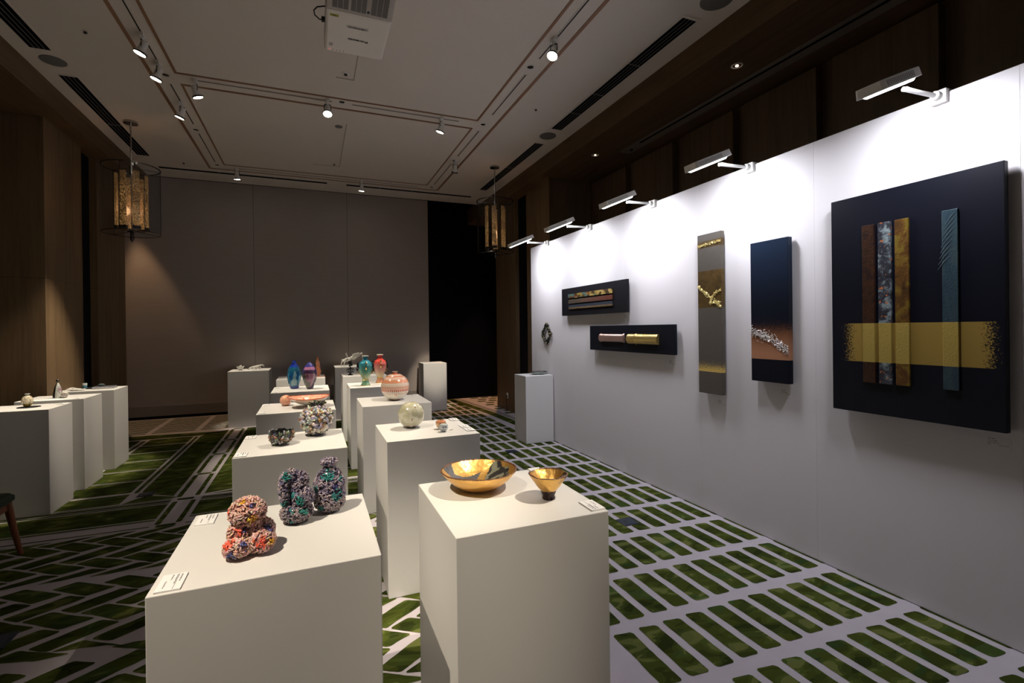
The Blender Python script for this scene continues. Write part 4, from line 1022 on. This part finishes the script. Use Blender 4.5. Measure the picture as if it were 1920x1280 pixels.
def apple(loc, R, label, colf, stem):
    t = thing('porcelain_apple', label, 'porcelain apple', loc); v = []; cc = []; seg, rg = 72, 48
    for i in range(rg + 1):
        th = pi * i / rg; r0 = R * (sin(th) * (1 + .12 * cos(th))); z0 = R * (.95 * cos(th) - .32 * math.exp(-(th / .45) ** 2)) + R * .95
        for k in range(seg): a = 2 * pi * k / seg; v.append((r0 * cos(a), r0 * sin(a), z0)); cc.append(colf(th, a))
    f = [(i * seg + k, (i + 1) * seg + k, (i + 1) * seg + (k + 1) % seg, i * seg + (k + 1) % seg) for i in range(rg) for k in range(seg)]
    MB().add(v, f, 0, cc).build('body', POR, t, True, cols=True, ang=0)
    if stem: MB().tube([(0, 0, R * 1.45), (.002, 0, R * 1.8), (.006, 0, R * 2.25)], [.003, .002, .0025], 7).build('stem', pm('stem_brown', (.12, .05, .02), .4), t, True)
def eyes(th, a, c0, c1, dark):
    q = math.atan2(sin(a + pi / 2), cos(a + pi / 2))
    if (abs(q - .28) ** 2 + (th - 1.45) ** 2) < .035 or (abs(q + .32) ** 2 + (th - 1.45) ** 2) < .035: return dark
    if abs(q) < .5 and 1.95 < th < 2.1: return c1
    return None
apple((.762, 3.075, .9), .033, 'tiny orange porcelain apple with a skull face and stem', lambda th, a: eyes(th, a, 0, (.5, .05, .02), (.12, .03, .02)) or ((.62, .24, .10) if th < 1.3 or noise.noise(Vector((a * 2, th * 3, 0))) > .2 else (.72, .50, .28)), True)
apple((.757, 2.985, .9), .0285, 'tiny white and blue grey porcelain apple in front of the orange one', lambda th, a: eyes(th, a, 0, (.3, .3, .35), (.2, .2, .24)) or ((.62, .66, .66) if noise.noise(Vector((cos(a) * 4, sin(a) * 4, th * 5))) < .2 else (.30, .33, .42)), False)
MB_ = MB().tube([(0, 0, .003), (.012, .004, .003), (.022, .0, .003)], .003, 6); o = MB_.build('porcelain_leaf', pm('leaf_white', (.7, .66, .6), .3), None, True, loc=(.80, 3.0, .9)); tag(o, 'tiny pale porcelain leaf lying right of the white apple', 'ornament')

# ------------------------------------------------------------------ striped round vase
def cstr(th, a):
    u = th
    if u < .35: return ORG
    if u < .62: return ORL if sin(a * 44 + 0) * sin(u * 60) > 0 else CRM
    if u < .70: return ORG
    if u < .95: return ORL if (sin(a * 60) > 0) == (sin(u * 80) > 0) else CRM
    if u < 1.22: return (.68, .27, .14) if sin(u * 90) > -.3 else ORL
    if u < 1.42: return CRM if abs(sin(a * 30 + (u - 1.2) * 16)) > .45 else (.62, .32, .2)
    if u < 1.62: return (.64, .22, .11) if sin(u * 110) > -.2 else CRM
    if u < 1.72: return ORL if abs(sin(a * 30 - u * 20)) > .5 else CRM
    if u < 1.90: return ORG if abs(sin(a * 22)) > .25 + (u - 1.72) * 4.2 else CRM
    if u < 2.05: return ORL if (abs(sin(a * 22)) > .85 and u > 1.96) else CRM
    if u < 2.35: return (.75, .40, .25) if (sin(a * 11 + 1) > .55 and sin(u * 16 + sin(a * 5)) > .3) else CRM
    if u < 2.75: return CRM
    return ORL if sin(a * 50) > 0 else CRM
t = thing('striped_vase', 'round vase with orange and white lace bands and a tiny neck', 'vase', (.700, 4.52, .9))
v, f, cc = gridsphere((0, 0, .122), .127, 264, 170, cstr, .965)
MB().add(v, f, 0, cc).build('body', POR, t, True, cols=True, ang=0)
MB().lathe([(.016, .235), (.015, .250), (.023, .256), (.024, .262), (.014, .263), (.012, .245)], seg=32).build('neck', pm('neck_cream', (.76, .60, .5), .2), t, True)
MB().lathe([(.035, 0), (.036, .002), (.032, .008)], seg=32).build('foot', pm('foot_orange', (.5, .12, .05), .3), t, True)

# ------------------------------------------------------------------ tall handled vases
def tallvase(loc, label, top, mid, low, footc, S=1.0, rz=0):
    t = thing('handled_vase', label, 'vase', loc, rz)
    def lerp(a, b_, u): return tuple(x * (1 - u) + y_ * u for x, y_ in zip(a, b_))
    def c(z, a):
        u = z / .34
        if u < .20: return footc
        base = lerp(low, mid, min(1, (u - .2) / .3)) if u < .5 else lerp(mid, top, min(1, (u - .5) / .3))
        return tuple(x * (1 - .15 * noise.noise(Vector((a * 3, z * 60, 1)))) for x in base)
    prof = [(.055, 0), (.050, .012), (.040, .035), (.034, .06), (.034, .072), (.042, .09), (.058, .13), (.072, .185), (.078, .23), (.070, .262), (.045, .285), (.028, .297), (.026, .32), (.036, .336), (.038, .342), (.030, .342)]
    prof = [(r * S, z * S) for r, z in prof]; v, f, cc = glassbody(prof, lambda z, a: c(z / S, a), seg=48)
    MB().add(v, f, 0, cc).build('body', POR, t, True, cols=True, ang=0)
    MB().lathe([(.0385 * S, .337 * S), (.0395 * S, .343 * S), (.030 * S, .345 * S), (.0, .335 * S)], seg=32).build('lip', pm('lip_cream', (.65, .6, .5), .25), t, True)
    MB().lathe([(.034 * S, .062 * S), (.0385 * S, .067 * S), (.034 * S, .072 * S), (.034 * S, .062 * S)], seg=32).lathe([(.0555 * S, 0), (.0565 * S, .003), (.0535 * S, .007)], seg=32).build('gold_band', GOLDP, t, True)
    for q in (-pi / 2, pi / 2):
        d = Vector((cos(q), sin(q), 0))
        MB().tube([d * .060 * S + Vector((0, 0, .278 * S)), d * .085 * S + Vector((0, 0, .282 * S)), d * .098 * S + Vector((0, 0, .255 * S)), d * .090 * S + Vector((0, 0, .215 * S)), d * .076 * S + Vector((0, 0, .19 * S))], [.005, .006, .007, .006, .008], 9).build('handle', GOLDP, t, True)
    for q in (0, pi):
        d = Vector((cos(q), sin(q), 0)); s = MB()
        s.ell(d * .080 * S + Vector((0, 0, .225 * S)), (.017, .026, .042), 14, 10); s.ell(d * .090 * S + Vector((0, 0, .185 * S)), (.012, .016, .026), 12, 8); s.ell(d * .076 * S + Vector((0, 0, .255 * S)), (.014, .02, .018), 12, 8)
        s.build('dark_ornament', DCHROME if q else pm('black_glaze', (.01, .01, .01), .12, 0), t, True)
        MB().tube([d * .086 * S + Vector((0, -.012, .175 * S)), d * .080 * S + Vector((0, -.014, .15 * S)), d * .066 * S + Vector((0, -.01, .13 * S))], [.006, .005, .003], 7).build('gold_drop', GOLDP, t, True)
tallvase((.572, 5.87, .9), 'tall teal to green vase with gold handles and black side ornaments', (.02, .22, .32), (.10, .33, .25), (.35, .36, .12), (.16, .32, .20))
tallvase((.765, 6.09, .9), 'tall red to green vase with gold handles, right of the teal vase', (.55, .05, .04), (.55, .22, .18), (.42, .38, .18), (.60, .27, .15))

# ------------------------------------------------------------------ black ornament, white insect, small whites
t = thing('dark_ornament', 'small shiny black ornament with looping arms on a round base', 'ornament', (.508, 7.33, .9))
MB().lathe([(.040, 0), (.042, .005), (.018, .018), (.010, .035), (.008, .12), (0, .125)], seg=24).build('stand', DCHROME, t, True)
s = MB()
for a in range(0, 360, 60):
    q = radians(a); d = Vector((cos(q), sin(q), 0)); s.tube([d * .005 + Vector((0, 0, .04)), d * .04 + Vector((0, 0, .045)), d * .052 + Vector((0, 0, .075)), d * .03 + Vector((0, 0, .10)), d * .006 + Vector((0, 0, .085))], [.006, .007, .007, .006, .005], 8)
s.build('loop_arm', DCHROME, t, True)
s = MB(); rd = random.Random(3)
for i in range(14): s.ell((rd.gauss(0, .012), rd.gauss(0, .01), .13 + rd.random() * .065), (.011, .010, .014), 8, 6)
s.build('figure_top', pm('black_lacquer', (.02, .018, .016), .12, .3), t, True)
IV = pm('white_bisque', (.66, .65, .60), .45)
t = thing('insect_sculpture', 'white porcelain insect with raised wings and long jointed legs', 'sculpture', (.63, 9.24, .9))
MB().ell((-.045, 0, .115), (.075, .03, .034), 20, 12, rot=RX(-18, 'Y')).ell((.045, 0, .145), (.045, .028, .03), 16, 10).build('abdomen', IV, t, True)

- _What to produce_
Each line from the top of the material through the line containing "white apple', 'ornament')" should be reproduced exactly; please drop any images.

- _Result below_
The Blender Python script for this scene continues. Write part 4, from line 1022 on. This part finishes the script. Use Blender 4.5. Measure the picture as if it were 1920x1280 pixels.
def apple(loc, R, label, colf, stem):
    t = thing('porcelain_apple', label, 'porcelain apple', loc); v = []; cc = []; seg, rg = 72, 48
    for i in range(rg + 1):
        th = pi * i / rg; r0 = R * (sin(th) * (1 + .12 * cos(th))); z0 = R * (.95 * cos(th) - .32 * math.exp(-(th / .45) ** 2)) + R * .95
        for k in range(seg): a = 2 * pi * k / seg; v.append((r0 * cos(a), r0 * sin(a), z0)); cc.append(colf(th, a))
    f = [(i * seg + k, (i + 1) * seg + k, (i + 1) * seg + (k + 1) % seg, i * seg + (k + 1) % seg) for i in range(rg) for k in range(seg)]
    MB().add(v, f, 0, cc).build('body', POR, t, True, cols=True, ang=0)
    if stem: MB().tube([(0, 0, R * 1.45), (.002, 0, R * 1.8), (.006, 0, R * 2.25)], [.003, .002, .0025], 7).build('stem', pm('stem_brown', (.12, .05, .02), .4), t, True)
def eyes(th, a, c0, c1, dark):
    q = math.atan2(sin(a + pi / 2), cos(a + pi / 2))
    if (abs(q - .28) ** 2 + (th - 1.45) ** 2) < .035 or (abs(q + .32) ** 2 + (th - 1.45) ** 2) < .035: return dark
    if abs(q) < .5 and 1.95 < th < 2.1: return c1
    return None
apple((.762, 3.075, .9), .033, 'tiny orange porcelain apple with a skull face and stem', lambda th, a: eyes(th, a, 0, (.5, .05, .02), (.12, .03, .02)) or ((.62, .24, .10) if th < 1.3 or noise.noise(Vector((a * 2, th * 3, 0))) > .2 else (.72, .50, .28)), True)
apple((.757, 2.985, .9), .0285, 'tiny white and blue grey porcelain apple in front of the orange one', lambda th, a: eyes(th, a, 0, (.3, .3, .35), (.2, .2, .24)) or ((.62, .66, .66) if noise.noise(Vector((cos(a) * 4, sin(a) * 4, th * 5))) < .2 else (.30, .33, .42)), False)
MB_ = MB().tube([(0, 0, .003), (.012, .004, .003), (.022, .0, .003)], .003, 6); o = MB_.build('porcelain_leaf', pm('leaf_white', (.7, .66, .6), .3), None, True, loc=(.80, 3.0, .9)); tag(o, 'tiny pale porcelain leaf lying right of the white apple', 'ornament')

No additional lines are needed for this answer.